The company, which took over as field operator in December, had already signalled a two-week shutdown of Pohokura’s onshore processing plant in late March. It is now planning a proactive inspection of the field’s offshore pipeline ahead of a mandatory recertification of the asset in mid-2020.
OMV says that, apart from the March shutdown, production from the field’s three onshore wells should continue throughout the inspection programme.
“It is, however, possible that the inspection may identify remedial action that requires offshore outages in order to undertake the work,” the company said on the Gas Industry Company’s website. “The exact duration and timing of any offshore shutdown periods will remain subject to the final plan meeting regulatory requirements, as well as operational and weather-related impacts.”
Pohokura is the country’s biggest gas field and contributed close to a third of the country’s supplies last year. Reduced gas supplies – due to a series of planned and unplanned shutdowns at Pohokura and other fields in the past 18 months – have kept average wholesale electricity prices above $100 a megawatt-hour for most of the past year.

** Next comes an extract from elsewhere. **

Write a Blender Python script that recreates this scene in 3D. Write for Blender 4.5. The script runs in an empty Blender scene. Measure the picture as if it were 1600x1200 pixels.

March-quarter electricity futures prices are also high due to maintenance work planned by Transpower on the high-voltage link across Cook Strait early next year. That will reduce capacity on the link – which usually delivers power to the North Island - by a third to a half from January through to early February. On four Saturdays there will be no inter-island power transfers.
March-quarter Otahuhu electricity futures settled yesterday at $154.95/MWh.
OMV is the country’s biggest gas producer, having acquired Shell’s stake in Pohokura and the offshore Maui field in December 2018.
Production from Pohokura was slashed twice last year. A leak in the offshore pipeline caused a four-month shutdown that halved production until July. Offshore production was again halted in September for work on a faulty valve on the production platform off the coast from Waitara.
OMV says it has been reviewing the 2018 pipeline work and is still designing the scope of next year’s inspection and maintenance programme which is targeted for the first and second quarters. It is hoping to complete its plan in December.